Essa tese é muito interessante, mas falta saber se será viável, porque posso citar este caso: a Bélgica, que nos comprava grande quantidade de vinho nos últimos anos e que se mostrava ser um mercado muito interessante para Portugal, este ano, em Janeiro, negou-se a fazer qualquer aquisição, dado o alto preço do vinho. Os vinhos argelinos e os de Oran, na base de 12 graus, e ainda os vinhos franceses do Meio-Dia são vendidos na base de 16 francos cada litro.
Os vinhos portugueses chegam lá, evidentemente, muito mais caros.

O Orador: - Mas o preço do vinho e as condições de aquisição no mercado externo são o meio natural da limitação da exportação.
O que eu julgo desnecessário é um despacho ministerial com esse fim. Entendo que não é necessário legalizar um facto quando as circunstâncias o impõem.

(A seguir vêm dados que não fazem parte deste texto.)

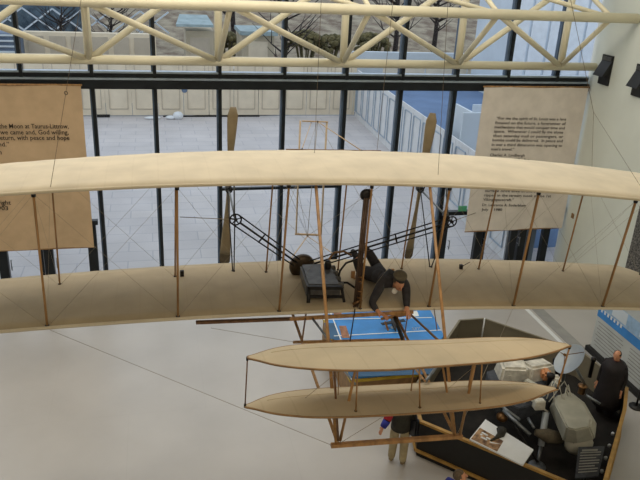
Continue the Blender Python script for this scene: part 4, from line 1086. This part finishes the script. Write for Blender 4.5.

O Sr. Cincinato da Costa:- Mas é preciso ver que esse despacho teve a sua origem na necessidade de simultaneamente se fixar o preço do vinho no mercado interno em 3$, quando os preços na origem estavam muito mais altos.

O Orador: - Mas V. Ex.ª tem conhecimento das consequências desse despacho: pouco tempo esteve em vigor, por se terem verificado os seus graves inconvenientes.

O Sr. Luís Teotónio Pereira: - V. Ex.ª dá-me licença?
Quero esclarecer V. Ex.ª que foi estabelecido em tempo um contingente trimestral de 6:000 pipas para exportar e no primeiro trimestre foram apenas exportadas 800 pipas porque não havia mais compradores.

O Orador: - Se porventura não se atingir o contingente de exportação, evidentemente que não é necessária a aplicação do despacho que o estabelece. Todavia, basta somente a sua existência para ser criado um ambiente de receio, inconveniente à actividade comercial.
Ainda há muito vinho por vender. Certos comerciantes é que o não querem comprar e pretendem agora especular com esse fantasma da importação. Convidem-se os produtores e os comerciantes a acusar as suas existências. Depois poder-se-á apreciar o fundamento dos pedidos de importação.
O que não faz sentido é proibir plantação de vides e permitir importação de vinho.